++++ Information supplied ++++

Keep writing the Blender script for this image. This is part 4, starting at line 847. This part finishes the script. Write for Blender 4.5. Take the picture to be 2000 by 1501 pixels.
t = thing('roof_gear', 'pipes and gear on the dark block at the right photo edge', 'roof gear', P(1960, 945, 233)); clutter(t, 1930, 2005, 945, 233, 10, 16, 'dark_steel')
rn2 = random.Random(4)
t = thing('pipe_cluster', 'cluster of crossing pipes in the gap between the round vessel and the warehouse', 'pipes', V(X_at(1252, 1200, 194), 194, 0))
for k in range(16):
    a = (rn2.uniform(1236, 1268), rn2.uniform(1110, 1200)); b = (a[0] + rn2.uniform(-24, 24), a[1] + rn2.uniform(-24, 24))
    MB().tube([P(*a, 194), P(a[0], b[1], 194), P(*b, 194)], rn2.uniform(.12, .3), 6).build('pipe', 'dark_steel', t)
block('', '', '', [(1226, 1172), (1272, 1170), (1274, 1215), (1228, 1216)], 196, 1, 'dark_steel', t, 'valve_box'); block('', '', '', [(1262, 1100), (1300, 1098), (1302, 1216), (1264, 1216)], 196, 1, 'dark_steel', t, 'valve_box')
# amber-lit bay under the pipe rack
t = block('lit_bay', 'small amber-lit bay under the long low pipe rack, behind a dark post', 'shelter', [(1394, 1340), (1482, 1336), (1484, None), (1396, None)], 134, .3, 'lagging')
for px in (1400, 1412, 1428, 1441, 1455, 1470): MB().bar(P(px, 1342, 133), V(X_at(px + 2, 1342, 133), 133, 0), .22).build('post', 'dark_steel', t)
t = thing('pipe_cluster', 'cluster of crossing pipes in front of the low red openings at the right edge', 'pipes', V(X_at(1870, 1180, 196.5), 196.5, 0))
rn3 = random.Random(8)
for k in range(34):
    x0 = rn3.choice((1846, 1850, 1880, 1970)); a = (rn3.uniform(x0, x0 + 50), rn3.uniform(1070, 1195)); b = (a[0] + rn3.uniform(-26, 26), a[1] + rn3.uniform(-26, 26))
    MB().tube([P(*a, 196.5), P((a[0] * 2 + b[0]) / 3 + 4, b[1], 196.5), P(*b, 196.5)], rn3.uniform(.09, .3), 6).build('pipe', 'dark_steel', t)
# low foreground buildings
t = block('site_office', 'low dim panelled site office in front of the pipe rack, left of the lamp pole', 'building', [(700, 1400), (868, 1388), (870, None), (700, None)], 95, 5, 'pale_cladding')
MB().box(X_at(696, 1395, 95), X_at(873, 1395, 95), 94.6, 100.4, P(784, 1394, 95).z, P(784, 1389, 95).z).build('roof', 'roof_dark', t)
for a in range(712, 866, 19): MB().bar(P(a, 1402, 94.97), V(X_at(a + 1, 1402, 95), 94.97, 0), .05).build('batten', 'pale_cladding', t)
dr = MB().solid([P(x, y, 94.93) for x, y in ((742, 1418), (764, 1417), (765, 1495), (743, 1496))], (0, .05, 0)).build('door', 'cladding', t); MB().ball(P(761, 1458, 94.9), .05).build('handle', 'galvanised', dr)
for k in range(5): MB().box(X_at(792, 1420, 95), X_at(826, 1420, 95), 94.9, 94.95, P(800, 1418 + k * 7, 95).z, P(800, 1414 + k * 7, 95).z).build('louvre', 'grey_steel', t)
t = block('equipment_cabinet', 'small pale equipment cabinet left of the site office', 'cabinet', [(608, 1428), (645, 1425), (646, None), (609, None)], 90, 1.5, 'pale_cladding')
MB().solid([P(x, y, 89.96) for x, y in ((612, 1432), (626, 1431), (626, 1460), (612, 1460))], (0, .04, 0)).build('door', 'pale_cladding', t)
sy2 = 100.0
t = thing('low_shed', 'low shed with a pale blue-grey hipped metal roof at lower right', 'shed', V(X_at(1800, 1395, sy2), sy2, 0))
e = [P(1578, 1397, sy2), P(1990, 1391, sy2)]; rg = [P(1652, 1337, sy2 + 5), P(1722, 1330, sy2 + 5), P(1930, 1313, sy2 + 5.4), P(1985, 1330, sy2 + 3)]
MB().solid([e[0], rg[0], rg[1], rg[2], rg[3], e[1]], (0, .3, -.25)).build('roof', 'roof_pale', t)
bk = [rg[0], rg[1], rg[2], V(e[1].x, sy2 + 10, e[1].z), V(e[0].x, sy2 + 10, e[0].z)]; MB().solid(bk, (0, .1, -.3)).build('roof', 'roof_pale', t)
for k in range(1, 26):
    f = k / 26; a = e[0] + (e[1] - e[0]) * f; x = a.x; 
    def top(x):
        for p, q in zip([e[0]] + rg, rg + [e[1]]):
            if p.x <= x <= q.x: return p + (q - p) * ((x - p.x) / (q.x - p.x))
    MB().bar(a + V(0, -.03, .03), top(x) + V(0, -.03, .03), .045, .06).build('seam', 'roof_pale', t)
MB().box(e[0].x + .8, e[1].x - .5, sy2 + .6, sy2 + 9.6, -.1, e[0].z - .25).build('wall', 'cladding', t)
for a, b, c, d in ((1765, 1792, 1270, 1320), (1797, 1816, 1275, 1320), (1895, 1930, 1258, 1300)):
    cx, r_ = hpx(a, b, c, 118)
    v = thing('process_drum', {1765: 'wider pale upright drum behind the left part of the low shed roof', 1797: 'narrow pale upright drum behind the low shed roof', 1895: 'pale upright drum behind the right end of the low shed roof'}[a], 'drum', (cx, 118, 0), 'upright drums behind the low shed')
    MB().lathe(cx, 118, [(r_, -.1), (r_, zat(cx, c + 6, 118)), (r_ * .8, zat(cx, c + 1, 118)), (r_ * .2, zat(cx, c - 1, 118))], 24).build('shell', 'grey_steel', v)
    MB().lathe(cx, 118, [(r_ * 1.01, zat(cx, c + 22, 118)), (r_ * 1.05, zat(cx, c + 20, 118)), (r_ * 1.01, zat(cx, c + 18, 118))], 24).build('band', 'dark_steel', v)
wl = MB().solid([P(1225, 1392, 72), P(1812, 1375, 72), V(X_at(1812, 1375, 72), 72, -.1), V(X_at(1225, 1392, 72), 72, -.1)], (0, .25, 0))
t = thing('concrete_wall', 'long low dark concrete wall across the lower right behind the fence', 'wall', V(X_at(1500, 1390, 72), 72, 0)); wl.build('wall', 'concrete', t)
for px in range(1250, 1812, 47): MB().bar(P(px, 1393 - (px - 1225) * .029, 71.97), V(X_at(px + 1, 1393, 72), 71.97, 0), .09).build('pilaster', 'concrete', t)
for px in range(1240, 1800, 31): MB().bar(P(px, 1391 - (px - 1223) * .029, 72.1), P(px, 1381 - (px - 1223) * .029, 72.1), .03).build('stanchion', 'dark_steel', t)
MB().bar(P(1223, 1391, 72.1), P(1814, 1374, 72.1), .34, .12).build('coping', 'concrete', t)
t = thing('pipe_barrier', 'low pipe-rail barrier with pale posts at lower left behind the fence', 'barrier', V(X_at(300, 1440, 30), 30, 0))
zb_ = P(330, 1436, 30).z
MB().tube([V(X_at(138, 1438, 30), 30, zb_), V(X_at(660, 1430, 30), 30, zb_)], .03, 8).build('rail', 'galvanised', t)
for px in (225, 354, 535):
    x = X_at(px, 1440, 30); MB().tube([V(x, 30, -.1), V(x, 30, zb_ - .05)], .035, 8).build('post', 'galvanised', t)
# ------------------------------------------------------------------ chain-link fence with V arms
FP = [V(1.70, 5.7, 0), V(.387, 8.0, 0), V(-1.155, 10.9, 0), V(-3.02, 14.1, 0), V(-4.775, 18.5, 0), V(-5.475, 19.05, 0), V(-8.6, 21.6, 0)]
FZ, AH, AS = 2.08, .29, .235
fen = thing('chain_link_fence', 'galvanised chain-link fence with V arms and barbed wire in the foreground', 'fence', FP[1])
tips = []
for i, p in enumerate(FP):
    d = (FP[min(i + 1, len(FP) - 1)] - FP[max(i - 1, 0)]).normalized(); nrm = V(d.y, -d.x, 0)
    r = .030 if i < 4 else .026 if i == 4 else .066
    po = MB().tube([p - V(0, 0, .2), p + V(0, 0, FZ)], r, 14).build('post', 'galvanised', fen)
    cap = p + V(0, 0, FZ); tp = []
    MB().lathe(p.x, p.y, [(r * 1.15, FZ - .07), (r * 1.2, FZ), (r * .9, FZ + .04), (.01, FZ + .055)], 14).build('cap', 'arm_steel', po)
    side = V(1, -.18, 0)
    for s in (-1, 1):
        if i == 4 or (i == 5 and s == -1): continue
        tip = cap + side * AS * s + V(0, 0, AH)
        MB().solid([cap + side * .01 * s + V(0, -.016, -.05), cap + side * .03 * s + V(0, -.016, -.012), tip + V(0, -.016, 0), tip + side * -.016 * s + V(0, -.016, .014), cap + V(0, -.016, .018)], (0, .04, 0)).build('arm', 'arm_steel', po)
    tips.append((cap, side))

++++

▶ _The task_: Pick out each line containing the string "part" and copy it.

▶ _The result_:
Keep writing the Blender script for this image. This is part 4, starting at line 847. This part finishes the script. Write for Blender 4.5. Take the picture to be 2000 by 1501 pixels.
    v = thing('process_drum', {1765: 'wider pale upright drum behind the left part of the low shed roof', 1797: 'narrow pale upright drum behind the low shed roof', 1895: 'pale upright drum behind the right end of the low shed roof'}[a], 'drum', (cx, 118, 0), 'upright drums behind the low shed')